At the end of the day, politicians answer to voters and powerful industrial lobbying groups, not abstract textbook theories. Well-organized union workers and corporate executives in struggling sectors form highly vocal voting blocs that demand state protection. Granting a targeted tariff is an easy way for an official to win local loyalty.
The concentrated benefits of a trade barrier are highly visible to the specific community being saved from foreign competition. Meanwhile, the general public rarely notices the slight, widespread price increases scattered across millions of consumer transactions, making protectionism a highly effective political weapon.
Offsetting Loose Foreign Environmental Rules

Domestic manufacturers often operate under strict climate regulations and heavy pollution penalties that drive up their total operational expenses. In contrast, overseas competitors in developing regions frequently cut corners with cheap, dirty energy sources to underprice everyone. Leaders impose border carbon fees to level the playing field.
These environmental adjustments penalize foreign goods produced under lax conservation standards, preventing a race to the bottom.

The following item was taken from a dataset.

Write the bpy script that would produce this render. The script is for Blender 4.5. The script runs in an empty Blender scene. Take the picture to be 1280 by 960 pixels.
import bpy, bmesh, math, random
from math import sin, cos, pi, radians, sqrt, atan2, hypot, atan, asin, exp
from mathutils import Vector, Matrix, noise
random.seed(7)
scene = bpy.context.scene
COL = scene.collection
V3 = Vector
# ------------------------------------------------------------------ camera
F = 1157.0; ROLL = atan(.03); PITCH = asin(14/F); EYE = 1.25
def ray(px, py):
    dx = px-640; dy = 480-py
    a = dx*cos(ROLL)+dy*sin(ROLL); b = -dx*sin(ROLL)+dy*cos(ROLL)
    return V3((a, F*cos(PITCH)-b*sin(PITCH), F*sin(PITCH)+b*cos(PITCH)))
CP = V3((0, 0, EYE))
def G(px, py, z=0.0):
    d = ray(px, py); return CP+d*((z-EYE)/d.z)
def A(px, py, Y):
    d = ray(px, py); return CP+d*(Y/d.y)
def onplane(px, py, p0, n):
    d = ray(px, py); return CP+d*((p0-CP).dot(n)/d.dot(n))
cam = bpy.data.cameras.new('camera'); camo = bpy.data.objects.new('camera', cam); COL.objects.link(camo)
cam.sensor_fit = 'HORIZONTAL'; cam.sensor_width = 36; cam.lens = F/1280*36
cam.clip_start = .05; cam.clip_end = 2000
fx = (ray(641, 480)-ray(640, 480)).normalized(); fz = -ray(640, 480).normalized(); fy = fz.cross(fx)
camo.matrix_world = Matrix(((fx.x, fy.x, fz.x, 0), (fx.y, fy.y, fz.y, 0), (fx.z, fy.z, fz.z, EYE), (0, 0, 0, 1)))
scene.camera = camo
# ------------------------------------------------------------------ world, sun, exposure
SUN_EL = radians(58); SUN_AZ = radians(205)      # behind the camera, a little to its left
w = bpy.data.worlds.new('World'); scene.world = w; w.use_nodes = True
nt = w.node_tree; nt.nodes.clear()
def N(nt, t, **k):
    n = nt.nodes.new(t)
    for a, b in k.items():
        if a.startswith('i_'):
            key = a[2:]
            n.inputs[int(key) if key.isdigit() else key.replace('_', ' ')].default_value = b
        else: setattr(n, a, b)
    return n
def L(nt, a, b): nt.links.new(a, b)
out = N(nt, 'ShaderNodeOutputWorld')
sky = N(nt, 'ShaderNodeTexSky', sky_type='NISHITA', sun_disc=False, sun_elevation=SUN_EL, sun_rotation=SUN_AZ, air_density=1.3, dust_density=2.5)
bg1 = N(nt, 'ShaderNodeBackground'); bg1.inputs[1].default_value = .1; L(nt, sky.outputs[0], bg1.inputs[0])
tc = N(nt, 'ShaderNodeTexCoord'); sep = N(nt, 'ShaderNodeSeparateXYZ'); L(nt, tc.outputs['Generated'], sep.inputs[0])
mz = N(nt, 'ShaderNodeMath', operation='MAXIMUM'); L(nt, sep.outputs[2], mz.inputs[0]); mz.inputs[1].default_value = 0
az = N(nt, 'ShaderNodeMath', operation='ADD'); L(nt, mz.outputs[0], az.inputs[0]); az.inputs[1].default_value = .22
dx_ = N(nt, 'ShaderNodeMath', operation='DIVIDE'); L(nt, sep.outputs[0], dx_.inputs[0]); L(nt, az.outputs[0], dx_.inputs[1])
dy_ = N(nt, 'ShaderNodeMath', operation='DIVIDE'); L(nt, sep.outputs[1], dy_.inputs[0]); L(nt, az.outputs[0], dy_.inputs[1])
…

The European Commission’s Carbon Border Adjustment Mechanism page makes it clear that the policy is designed to equalize carbon costs on imports in sectors such as steel, cement, and fertilizer, which is why many governments now frame these fees as both climate policy and trade defense.
Key Takeaway

Governments continually resort to import levies because the immediate, visible political rewards of shielding local industries and saving working-class jobs far outweigh the hidden economic downsides.
While these trade barriers ultimately trigger higher checkout prices and spark messy international trade spats, leaders view them as a vital defense tool for national security, domestic revenue, and geopolitical leverage.
Disclaimer – This list is solely the author’s opinion based on research and publicly available information. It is not intended to be professional advice.